I fell asleep fairly quickly (again, tired) but do recall waking up at one point to zip the bag up, but that’s all I recall as the next thing I heard was the birds singing and it was morning. My feet were a just a slight tad chilly, but not cold. Of course my face was cool, being exposed (I always cover my eyes with my cap). But otherwise I was mostly comfortable.

Conditions in the morning were as follows:

  • Low temp: 40F
  • High wind gust: 10 mph at 6:18 am
  • Dew point: 37F
  • Humidity: 87%
  • Barometer: 29.97

Despite the high humidity and dew point, there wasn’t much dew on my tent – none inside, in fact, and very little outside. I didn’t ever feel a breeze inside the tent – with a high wind of 10 mph at 6:18 am, that means all wind was below that from at least 12:00 am forward, and I went into the tent around 11:00 pm.

One thing I DO notice when  I camp in cooler conditions like this is my feet after I get out of my warm sleeping bag. I was fine changing back into “street” clothing, oddly enough – well, putting the jeans on was eye-opening, they ‘felt’ colder than the nice fleece pullover did. But even with the heavy wool socks I had on, my boots really did feel cold. That’s the one thing I may need to bring along is hand warmers to put inside my boots right when I wake up, to warm them up on the inside. So by the time I’m ready to put them on, they are warm and my feet are warm too.

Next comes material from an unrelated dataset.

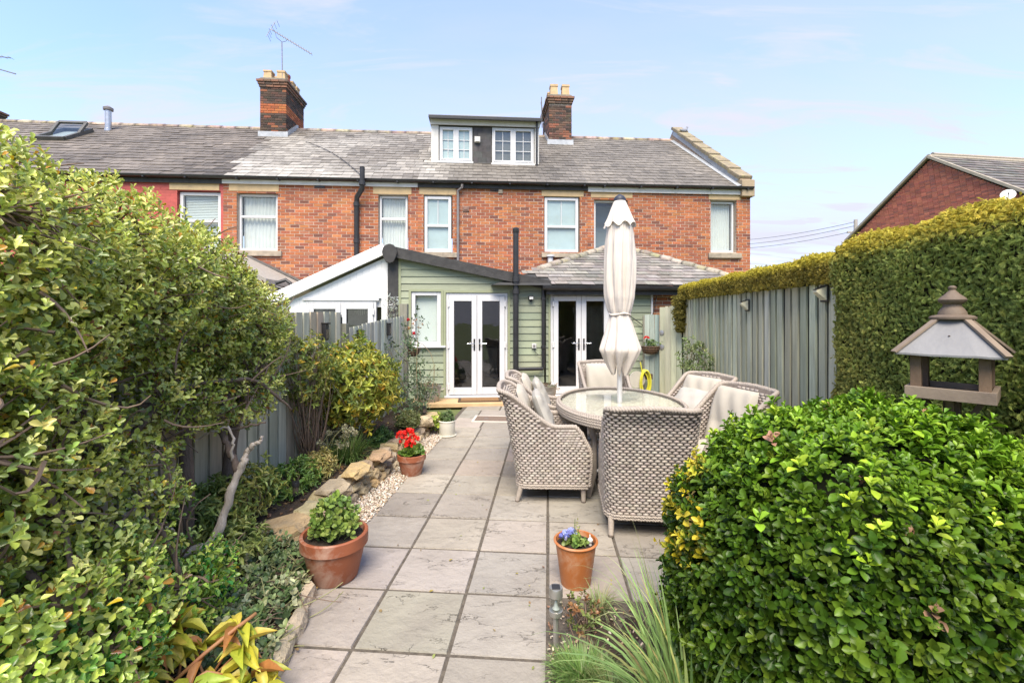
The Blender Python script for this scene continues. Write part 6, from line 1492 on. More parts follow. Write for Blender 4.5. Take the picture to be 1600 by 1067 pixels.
def stones():
    e = empty('stone_edging', (bedx(4.5), 4.5, 0), 0, 'low dry stone edging of honey-coloured stones beside the gravel', 'stone edging')
    Ms = []; rnd = random.Random(3)
    Y = 3.15
    while Y < 6.85:
        for lay in range(3 if Y < 5 else 2):
            L = rnd.uniform(.15, .28); D = rnd.uniform(.12, .2); H = rnd.uniform(.06, .095); yy = Y + lay * .09
            x = bedx(yy) - .06 - .035 * lay; sl = (bedx(yy + .1) - bedx(yy - .1)) / .2; ax = unit(np.array((sl, 1, rnd.gauss(0, .05)))); az = unit(np.array((rnd.gauss(0, .1), rnd.gauss(0, .1), 1))); ay = unit(np.cross(az, ax)); az = np.cross(ax, ay)
            Ms.append(frames([(x, yy, .03 + lay * .068)], ax * L, ay * D, az * H)[0])
        Y += rnd.uniform(.15, .22)
    # big flat stone behind the large pot, and a heap by the cream pot
    for p, sz, rz in (((-1.56, 3.12, .13), (.38, .28, .12), .3), ((-1.42, 3.62, .22), (.26, .22, .08), 1.2), ((-1.08, 6.25, .16), (.26, .22, .16), .7), ((-1.15, 6.0, .20), (.24, .2, .13), 2.0), ((-1.02, 6.5, .1), (.22, .2, .14), 1.0), ((-1.37, 4.0, .23), (.30, .20, .08), 1.4), ((-1.3, 4.45, .22), (.26, .2, .07), 1.5)):
        c, s_ = math.cos(rz), math.sin(rz); Ms.append(frames([p], np.array((c, s_, .03)) * sz[0], np.array((-s_, c, 0)) * sz[1], np.array((0, 0, 1.)) * sz[2])[0])
    Ms = to_local(np.array(Ms), e); n = len(Ms); pieces('stone', [f'rock{k}' for k in range(4)], Ms, pal(STC, n, .12), e, m_rock, 300, 'stones', rng.integers(0, 4, n))
    e = empty('stone_kerb', (-1.06, 2.2, 0), 0, 'rough log-like stone kerb at the near slab edge', 'stone edging'); Ms = []
    for Y, L in ((1.93, .22), (2.12, .24), (2.33, .26), (2.53, .22)):
        x = bedx(Y) - .01; Ms.append(frames([(x, Y, .025)], np.array((-.10, 1, 0)) * L, np.array((1, .1, 0)) * .075, np.array((0, 0, .085)))[0])
    pieces('stone', [f'rock{k}' for k in range(4)], to_local(np.array(Ms), e), pal([(.50, .42, .29), (.44, .37, .26)], 4, .08), e, m_rock, 300, 'stones', np.arange(4))
    # gravel strip
    n = 5200; Yg = rng.uniform(2.9, 6.7, n); xa = np.array([bedx(y) for y in Yg]) - .02; xb = -1.40 + .079 * Yg; f = rng.uniform(0, 1, n) ** .9; X = xa + (np.maximum(xb, xa + .02) + .02 - xa) * f
    ok = xb > xa + .0; X, Yg = X[ok], Yg[ok]; n = len(X); s_ = rng.uniform(.010, .026, n); A = rv(n); B = unit(np.cross(A, rv(n))); C = np.cross(A, B)
    Ms = frames(np.c_[X, Yg, .002 + rng.uniform(0, .012, n)], A * s_[:, None], B * (s_ * .8)[:, None], C * (s_ * .6)[:, None])
    pieces('pebble', 'pebble', Ms, pal([(.52, .44, .34), (.60, .53, .43), (.42, .34, .26), (.36, .26, .18), (.66, .62, .55)], n, .12), None, mat('gravel_stone', tint=True, nscale=60, var=.15, rough=.8), 0, 'gravel')
    gb = MB(); P = np.array([[(bedx(y) - .05, y, -.004), (-1.40 + .079 * y + .03, y, -.004)] for y in np.linspace(2.85, 6.75, 20)]); gb.grid(P).build('gravel_bedding', mat('gravel_sand', (.36, .29, .21), (.24, .19, .14), 60, rough=.95, bump=.6, bscale=150), [o for o in COL.objects if o.name == 'gravel'][0], recalc=False)
    # grit and chippings on the near planting bed
    n = 900; w0 = rng.uniform(.03, 1.0, n) ** 1.6; l0 = rng.uniform(1.2, 2.55, n); s_ = rng.uniform(.006, .02, n); A = rv(n); B = unit(np.cross(A, rv(n))); C = np.cross(A, B)
    Ms = frames(np.c_[w0 * math.cos(PB) + l0 * math.sin(PB), -w0 * math.sin(PB) + l0 * math.cos(PB), np.full(n, .006)], A * s_[:, None], B * (s_ * .8)[:, None], C * (s_ * .6)[:, None])
    pieces('pebble', 'pebble', Ms, pal([(.45, .33, .22), (.5, .42, .32), (.25, .15, .09), (.12, .08, .05)], n, .2), None, mat('gravel_stone', tint=True), 0, 'gravel')
stones()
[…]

As I sit here typing this at 8:10 am, a good hour and a half after getting up, my feet still feel that coldness, despite the fact that I’ve been inside my house for well over an hour. So that is one thing I will have to work on so that I feel warm. Coffee doesn’t warm up my feet, even if it makes the rest of me feel better (the caffeine constricts blood vessels anyway). I suppose there’s the possibility of building a fire, or doing jump jacks to get my blood moving again, but a couple ounces of hand warmers for the relatively short backpacking trips I’ll be doing is probably worth it for the cooler times I’m out sleeping.

In any case, it was a good test, and this post is meant to document that for me for future reference (and for anyone else interested). As a “cold” sleeper who tends to need a lot of warmth to sleep well, I feel great about any mild-weather situation sleeping in 40F overnight temperatures having this gear with me. I might want to have slightly warmer gear if it is going to be more damp or windy, but for how things were last night, this was almost ideal.


3 thoughts on ““Cold” weather camping: Testing

  1. Trying things out is the only way to really know for sure! It sounds like the experiment was a success and that you’ve got a pretty solid sleep system to me. I usually have trouble with my feet. They are always cold, but also sweaty. It makes for a challenging combination in the winter months!

    Liked by 1 person

    • Yep – at least for the 40F ovenights (and warmer), I’m in good shape. Like you, my cold/sweaty feet are usually an issue too. My wife likes to tease me about it, because I buy so many socks, but hiking socks with 70 to 75% or higher merino wool content do really well for me. And in colder conditions, a thin liner sock with a heavier one over it works pretty well. I also change into dry socks for sleeping.